/---
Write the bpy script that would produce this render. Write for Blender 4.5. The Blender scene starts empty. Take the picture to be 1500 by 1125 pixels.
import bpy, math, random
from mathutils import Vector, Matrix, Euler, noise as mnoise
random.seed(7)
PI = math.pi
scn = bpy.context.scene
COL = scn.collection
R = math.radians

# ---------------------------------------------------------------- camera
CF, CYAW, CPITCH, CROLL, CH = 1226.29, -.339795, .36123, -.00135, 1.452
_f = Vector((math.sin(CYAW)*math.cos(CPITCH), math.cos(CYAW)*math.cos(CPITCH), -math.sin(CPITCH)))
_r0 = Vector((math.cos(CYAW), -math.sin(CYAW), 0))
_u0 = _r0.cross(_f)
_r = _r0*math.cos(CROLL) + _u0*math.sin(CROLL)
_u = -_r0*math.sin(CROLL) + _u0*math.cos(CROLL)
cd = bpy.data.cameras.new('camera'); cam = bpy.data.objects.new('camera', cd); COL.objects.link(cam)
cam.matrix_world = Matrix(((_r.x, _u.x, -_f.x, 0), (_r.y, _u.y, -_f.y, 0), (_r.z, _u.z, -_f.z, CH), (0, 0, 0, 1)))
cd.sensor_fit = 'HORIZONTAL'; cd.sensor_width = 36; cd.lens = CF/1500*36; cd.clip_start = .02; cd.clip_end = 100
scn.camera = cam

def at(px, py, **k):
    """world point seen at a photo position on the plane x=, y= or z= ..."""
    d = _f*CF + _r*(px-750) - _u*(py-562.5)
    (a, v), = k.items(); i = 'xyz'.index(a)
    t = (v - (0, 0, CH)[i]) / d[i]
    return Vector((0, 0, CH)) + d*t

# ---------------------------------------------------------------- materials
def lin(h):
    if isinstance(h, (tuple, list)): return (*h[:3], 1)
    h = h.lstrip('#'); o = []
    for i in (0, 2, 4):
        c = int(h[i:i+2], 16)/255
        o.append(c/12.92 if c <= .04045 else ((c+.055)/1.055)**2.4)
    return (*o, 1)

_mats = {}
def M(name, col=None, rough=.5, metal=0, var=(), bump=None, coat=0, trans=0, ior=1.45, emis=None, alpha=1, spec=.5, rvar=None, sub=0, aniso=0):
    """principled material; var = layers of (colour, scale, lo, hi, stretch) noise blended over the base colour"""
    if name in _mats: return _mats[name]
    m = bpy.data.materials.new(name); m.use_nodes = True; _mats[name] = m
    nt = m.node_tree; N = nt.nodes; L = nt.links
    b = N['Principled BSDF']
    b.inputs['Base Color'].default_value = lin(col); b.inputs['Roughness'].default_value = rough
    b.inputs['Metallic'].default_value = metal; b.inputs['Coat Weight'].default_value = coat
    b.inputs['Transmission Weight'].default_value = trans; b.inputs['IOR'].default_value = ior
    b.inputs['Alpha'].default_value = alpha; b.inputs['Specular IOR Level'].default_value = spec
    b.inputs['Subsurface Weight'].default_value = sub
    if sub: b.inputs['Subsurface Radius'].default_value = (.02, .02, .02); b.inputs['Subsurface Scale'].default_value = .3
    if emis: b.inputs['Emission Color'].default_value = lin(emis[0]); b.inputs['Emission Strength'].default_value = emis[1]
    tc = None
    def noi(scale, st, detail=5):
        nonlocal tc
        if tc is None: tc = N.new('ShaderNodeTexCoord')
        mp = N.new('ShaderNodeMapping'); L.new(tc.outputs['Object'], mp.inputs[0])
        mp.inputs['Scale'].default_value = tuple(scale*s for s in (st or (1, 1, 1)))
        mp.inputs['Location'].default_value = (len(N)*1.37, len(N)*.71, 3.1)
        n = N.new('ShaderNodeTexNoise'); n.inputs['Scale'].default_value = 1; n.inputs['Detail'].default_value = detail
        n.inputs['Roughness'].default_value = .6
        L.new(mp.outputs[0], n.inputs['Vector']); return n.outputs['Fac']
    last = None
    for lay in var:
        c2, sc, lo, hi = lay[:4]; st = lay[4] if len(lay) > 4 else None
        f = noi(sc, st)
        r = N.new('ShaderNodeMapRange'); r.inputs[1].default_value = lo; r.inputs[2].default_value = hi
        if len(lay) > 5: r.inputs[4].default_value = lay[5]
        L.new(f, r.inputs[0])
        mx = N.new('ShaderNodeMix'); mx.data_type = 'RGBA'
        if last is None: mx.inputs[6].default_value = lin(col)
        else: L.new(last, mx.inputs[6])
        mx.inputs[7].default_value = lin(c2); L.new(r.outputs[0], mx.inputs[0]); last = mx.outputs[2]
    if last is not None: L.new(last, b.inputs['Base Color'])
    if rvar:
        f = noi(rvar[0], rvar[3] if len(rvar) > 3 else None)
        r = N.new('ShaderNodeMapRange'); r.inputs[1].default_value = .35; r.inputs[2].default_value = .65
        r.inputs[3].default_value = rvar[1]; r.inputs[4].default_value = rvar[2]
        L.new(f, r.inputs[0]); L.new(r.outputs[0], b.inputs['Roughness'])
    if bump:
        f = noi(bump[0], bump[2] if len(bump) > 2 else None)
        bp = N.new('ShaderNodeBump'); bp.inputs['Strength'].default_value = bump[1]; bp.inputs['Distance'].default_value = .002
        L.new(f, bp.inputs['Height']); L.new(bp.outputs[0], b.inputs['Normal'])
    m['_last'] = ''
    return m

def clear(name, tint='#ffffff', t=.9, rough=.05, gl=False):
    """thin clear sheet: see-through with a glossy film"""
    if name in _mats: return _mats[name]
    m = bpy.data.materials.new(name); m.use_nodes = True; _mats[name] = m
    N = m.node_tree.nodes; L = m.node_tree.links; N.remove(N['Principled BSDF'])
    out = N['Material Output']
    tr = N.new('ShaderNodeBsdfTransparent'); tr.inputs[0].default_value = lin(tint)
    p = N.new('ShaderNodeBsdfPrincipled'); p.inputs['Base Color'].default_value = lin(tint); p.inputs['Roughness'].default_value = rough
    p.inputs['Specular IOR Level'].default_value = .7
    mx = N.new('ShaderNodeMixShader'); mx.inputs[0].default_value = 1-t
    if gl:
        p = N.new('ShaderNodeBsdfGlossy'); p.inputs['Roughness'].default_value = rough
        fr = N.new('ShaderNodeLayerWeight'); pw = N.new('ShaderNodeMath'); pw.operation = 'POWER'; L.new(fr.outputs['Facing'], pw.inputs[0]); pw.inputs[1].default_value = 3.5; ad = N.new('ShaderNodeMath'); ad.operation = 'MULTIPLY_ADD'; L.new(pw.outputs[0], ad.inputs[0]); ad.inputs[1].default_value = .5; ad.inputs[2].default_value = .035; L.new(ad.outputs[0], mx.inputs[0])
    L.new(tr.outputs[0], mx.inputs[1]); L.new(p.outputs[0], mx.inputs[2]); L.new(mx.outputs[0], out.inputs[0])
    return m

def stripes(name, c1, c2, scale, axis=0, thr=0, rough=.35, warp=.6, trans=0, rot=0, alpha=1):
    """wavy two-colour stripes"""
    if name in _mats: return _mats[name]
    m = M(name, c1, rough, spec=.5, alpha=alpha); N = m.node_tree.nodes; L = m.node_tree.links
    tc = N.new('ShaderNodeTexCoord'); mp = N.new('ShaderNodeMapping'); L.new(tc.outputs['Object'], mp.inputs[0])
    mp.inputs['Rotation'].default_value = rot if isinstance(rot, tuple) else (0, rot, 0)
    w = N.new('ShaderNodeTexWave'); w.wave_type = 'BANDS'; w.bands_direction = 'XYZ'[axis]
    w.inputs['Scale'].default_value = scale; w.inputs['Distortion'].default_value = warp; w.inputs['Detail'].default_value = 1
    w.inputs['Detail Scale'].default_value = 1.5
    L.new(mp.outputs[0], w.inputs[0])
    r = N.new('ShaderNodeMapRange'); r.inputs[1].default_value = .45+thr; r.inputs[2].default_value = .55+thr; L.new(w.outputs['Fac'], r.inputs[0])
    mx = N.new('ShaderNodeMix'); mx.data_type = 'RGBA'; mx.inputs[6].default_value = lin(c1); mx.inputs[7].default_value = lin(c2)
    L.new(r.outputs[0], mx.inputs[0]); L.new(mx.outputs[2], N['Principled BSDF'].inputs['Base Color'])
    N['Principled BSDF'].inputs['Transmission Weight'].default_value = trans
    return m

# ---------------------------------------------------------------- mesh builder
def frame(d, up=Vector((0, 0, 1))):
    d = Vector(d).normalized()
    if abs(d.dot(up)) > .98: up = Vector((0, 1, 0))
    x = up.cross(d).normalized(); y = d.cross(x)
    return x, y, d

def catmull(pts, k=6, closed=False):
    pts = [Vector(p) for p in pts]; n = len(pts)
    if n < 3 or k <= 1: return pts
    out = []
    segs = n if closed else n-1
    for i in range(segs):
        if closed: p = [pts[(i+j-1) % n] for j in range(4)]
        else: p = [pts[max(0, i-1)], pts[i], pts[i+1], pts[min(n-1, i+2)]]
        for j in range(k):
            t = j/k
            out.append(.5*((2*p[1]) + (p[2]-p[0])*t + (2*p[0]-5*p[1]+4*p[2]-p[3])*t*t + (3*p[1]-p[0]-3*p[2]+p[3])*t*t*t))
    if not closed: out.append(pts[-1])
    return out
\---
■ Exercise requirements ■
Quote exactly the opening line of the material above and every line after it, up to and including the line that contains "R = math.radians".

■ Exercise response ■
Write the bpy script that would produce this render. Write for Blender 4.5. The Blender scene starts empty. Take the picture to be 1500 by 1125 pixels.
import bpy, math, random
from mathutils import Vector, Matrix, Euler, noise as mnoise
random.seed(7)
PI = math.pi
scn = bpy.context.scene
COL = scn.collection
R = math.radians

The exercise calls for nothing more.